In Chapter 5 of Postmodern Fables (University of Minnesota Press, 1997), Jean-François Lyotard writes this about the Iraqi dictatorship:
“Saddam Hussein is a product of Western departments of state and big companies, just as Hitler, Mussolini, and Franco were born of the ‘peace’ imposed on their countries by the victors of the Great War. Saddam is such a product in an even more flagrant and cynical way. But the Iraqi dictatorship proceeds, as do the others, from the transfer of aporias [problems] in the capitalist system to vanquished, less developed, or simply less resistant countries.” (pp. 74-75)

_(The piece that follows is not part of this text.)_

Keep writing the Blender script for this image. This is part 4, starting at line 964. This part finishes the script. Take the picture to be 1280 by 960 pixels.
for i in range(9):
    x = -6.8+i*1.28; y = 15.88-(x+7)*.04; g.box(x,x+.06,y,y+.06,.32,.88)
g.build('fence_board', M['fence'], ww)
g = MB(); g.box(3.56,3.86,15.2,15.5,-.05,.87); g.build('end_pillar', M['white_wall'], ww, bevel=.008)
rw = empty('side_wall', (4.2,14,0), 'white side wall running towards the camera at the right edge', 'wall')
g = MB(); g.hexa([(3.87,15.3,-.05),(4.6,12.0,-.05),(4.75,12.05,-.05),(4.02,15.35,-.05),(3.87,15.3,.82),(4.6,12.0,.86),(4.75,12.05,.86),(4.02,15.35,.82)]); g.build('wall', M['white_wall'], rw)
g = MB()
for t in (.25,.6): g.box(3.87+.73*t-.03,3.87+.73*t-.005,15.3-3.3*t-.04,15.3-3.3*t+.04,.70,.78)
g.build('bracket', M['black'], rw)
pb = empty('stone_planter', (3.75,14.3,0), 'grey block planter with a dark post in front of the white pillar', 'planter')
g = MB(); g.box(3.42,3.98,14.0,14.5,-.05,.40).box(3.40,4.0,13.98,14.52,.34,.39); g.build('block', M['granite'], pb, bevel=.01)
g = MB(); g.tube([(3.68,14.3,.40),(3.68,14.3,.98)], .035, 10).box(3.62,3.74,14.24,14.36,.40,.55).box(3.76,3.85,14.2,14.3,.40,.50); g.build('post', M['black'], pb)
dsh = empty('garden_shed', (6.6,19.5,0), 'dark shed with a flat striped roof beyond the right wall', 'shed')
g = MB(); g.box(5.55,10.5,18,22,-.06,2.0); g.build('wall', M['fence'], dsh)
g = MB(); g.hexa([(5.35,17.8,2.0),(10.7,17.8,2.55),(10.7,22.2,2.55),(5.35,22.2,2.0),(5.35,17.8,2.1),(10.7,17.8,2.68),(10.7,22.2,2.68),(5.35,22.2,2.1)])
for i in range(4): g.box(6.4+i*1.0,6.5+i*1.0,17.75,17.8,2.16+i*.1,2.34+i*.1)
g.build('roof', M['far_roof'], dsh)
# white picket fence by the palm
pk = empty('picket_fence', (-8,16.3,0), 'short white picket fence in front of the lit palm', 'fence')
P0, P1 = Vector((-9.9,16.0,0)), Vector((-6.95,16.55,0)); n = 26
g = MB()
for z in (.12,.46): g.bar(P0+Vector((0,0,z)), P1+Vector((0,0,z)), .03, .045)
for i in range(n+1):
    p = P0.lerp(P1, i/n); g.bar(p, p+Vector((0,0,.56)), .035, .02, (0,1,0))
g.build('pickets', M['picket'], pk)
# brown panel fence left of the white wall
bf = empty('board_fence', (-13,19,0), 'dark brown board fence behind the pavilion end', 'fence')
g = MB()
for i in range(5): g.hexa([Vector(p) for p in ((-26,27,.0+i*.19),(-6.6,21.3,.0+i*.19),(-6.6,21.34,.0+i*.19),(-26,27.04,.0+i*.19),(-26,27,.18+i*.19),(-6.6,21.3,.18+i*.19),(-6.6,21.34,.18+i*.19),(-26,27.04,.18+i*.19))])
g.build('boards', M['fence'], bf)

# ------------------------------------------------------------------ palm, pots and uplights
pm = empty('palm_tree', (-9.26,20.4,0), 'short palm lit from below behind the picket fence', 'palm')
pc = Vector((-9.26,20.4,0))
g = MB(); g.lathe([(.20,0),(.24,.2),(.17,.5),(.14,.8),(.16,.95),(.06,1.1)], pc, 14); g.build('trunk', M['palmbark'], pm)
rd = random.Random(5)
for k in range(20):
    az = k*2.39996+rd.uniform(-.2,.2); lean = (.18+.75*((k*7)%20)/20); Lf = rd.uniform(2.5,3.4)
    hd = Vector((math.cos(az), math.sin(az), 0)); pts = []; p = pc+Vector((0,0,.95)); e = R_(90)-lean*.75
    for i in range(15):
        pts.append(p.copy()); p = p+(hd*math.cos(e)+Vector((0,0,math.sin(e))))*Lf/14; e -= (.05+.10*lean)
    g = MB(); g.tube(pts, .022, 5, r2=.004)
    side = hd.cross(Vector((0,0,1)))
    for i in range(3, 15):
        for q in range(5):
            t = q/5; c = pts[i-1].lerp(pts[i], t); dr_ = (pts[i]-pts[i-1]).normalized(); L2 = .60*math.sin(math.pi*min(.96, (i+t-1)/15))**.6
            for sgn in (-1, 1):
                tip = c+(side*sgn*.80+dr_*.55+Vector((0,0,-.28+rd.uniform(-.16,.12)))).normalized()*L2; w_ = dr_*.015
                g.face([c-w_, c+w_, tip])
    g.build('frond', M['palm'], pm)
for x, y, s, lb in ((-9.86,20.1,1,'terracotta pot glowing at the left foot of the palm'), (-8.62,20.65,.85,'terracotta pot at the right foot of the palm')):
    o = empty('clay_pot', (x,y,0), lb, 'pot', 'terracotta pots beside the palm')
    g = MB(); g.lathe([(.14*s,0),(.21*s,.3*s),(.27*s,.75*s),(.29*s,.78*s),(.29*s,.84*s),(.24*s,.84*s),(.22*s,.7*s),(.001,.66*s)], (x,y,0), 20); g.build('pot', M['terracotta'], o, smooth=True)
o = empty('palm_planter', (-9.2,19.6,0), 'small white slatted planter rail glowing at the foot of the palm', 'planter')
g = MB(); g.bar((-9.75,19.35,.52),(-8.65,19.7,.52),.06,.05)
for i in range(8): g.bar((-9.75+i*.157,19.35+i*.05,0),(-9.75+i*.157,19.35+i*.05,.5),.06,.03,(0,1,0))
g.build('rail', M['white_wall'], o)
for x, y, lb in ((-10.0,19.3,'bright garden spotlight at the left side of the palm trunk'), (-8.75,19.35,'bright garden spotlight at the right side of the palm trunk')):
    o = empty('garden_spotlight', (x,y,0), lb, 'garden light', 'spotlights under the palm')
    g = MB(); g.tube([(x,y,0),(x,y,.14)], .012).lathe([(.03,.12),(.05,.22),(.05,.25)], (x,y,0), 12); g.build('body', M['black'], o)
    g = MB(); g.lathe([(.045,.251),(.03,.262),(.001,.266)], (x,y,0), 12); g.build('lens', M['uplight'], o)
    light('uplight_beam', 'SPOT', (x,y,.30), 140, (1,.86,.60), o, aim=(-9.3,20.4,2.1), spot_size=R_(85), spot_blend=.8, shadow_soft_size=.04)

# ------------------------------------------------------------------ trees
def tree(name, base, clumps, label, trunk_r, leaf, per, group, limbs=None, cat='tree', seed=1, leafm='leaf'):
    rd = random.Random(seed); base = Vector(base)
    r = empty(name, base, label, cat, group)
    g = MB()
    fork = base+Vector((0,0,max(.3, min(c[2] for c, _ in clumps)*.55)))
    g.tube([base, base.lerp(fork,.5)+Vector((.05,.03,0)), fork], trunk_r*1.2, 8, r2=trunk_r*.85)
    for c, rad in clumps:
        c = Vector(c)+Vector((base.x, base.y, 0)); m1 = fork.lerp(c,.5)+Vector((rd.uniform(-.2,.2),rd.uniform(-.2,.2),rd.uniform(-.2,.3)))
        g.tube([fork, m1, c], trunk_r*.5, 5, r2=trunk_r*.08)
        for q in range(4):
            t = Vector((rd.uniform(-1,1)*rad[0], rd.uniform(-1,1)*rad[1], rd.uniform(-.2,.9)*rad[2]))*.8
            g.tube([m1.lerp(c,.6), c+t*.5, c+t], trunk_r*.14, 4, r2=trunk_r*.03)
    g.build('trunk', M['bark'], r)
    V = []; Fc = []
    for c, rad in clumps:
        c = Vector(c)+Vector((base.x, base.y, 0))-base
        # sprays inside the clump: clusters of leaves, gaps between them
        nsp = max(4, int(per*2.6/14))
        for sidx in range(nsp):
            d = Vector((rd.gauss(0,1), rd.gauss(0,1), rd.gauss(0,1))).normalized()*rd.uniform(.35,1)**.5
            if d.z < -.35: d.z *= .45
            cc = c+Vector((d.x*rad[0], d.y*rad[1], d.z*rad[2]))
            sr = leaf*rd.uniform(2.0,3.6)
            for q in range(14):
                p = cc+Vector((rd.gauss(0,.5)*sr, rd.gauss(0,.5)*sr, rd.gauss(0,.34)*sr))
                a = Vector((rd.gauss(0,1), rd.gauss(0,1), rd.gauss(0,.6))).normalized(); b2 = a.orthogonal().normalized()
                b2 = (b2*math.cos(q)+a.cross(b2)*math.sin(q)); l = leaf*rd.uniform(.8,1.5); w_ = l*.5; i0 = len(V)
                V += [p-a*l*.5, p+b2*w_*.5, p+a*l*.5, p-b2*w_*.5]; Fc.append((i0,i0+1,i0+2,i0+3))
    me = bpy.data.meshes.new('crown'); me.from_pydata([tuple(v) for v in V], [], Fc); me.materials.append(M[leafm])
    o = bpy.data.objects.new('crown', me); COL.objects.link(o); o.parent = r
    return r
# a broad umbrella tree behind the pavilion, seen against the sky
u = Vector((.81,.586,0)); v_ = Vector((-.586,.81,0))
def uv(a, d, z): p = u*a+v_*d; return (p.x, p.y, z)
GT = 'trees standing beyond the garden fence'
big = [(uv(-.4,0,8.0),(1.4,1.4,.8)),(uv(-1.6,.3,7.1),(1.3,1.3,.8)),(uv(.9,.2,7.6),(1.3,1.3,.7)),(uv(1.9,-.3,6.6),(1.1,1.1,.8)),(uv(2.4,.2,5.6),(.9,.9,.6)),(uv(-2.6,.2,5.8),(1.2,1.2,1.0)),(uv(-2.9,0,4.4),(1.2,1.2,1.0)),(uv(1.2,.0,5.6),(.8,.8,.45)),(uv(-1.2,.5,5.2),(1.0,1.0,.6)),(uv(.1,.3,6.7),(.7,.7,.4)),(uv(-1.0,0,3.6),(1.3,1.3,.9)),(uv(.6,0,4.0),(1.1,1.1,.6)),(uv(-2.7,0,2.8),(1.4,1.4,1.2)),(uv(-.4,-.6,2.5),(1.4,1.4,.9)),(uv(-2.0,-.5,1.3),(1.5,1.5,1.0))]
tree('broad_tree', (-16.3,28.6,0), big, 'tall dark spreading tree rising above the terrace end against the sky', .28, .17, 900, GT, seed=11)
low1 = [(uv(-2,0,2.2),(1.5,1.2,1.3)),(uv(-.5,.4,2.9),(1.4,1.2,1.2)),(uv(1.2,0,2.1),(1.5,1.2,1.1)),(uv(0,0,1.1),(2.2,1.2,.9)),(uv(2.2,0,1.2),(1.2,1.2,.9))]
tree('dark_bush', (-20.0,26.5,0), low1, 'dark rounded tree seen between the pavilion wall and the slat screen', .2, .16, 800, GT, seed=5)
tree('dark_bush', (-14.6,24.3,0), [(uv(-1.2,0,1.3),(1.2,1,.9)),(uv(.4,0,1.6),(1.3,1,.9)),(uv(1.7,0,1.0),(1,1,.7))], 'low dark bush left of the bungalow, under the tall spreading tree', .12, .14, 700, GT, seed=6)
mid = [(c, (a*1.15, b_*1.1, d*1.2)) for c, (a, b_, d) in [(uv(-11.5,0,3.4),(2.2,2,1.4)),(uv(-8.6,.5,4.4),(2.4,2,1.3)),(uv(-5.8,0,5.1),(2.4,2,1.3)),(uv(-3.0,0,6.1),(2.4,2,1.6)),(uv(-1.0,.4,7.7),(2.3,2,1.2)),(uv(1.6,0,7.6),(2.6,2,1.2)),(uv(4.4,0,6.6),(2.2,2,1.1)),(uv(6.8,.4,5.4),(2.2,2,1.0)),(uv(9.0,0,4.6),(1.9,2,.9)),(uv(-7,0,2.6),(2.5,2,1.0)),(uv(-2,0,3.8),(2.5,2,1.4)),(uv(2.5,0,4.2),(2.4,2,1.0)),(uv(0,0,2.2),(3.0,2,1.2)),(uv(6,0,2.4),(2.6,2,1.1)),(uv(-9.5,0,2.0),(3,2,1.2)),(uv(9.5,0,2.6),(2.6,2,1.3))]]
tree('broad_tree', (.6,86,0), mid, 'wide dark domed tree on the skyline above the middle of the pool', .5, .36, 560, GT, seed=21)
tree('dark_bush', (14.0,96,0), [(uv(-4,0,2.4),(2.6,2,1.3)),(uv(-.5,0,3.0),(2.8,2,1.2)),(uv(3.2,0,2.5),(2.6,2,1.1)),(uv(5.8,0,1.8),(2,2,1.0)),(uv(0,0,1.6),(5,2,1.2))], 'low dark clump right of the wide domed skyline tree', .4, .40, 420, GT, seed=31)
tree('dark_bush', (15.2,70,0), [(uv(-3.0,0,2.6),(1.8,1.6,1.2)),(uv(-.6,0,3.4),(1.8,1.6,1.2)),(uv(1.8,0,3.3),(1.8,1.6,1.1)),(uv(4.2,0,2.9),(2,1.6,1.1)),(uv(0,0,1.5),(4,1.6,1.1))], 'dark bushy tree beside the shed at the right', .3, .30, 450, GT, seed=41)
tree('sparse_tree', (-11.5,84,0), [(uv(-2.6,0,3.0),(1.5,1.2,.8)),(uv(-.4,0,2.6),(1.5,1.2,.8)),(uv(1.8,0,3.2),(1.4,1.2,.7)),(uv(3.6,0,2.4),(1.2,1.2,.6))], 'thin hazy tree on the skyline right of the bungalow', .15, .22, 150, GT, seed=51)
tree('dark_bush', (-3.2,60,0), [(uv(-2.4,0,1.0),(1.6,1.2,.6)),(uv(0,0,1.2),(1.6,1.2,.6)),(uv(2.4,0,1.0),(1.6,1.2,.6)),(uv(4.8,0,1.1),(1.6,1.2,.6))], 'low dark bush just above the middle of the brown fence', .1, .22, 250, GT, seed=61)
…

Note that Lyotard is updating and/or channeling Vladimir Lenin’s thesis in Imperialism: The Highest Stage of Capitalism (1917). Why, Lenin asked, are the capitalist countries seemingly doing better and better — contrary to the Marxist prediction that their internal conflicts would manifest in worse and worse ways? Lenin’s explanation was that capitalism does generate huge problems internally but then successfully exports those problems to less rich and powerful nations. (For example, consider the later left-environmentalist claim that capitalism generates huge amounts of garbage but exports it to poorer nations, so the rich nations stay clean but poor nations get dirtier.)
All of this is relevant to the ongoing debates over whether much of postmodernism is a neo-Marxism.
(The Lyotard quotation is reprised earlier posts here and Chapter One of Explaining Postmodernism: Skepticism and Socialism from Rousseau to Foucault.)